In 1966, the great Senegalese director Ousmane Sembene made his first feature-length film, "La Noire de..." - better known in America as "Black Girl" - a powerful social drama about a young African girl demoralized and driven to thoughts of suicide when her job as a maid for a French family relegates her to slave status.
You can't say enough about this film. It's become more precious since Sembene died last June.
But there was another "Black Girl," one almost as good. Based on the searing play by J.E. Franklin and directed by actor Ossie Davis (his third), this "Black Girl" is a terrificly acted family drama achored by the bravura turns of the wonderful Louise Stubbs, the legendary Claudia MacNeil and Ruby Dee, and the always-underrated Leslie Uggams. The virutally all-female cast gets a potent shot of testosterone in the form of the imposing, towering Brock Peters.
Franklin's material is touchy stuff, dealing with a racial self-hatred that materializes during the ugly tug-of-war over a young woman's affections and her future. The debuting Peggy Pettit, plays Billie Jean, a teenager whose desire to be a dancer are misunderstood and unappreciated by her family - a clueless mother (Stubbs) and two angry older sisters (Gloria Edwards and Loretta Green, both excellent).
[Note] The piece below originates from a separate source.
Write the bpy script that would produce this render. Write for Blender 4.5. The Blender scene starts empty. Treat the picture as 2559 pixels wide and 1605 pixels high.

There's a fourth sister, Netta (Uggams), who is adopted, light-skinned and educated - three qualities that make her a pariah and an outsider in this family. Netta's encouragement of Billie Jean's ambitions strips everyone naked as the major characters claw into each other and generally numb Billie Jean. McNeil plays the family matriach, the grandmother; Dee is Uggams' mother, and Peters plays the father of Billie Jean and her two spiteful sisters.
Considering its cast of major African-American players, it's a mystery that "Black Girl" has been lost for more than 30 years now. Has it ever been telecast? It certainly isn't available on home entertainment and never has been.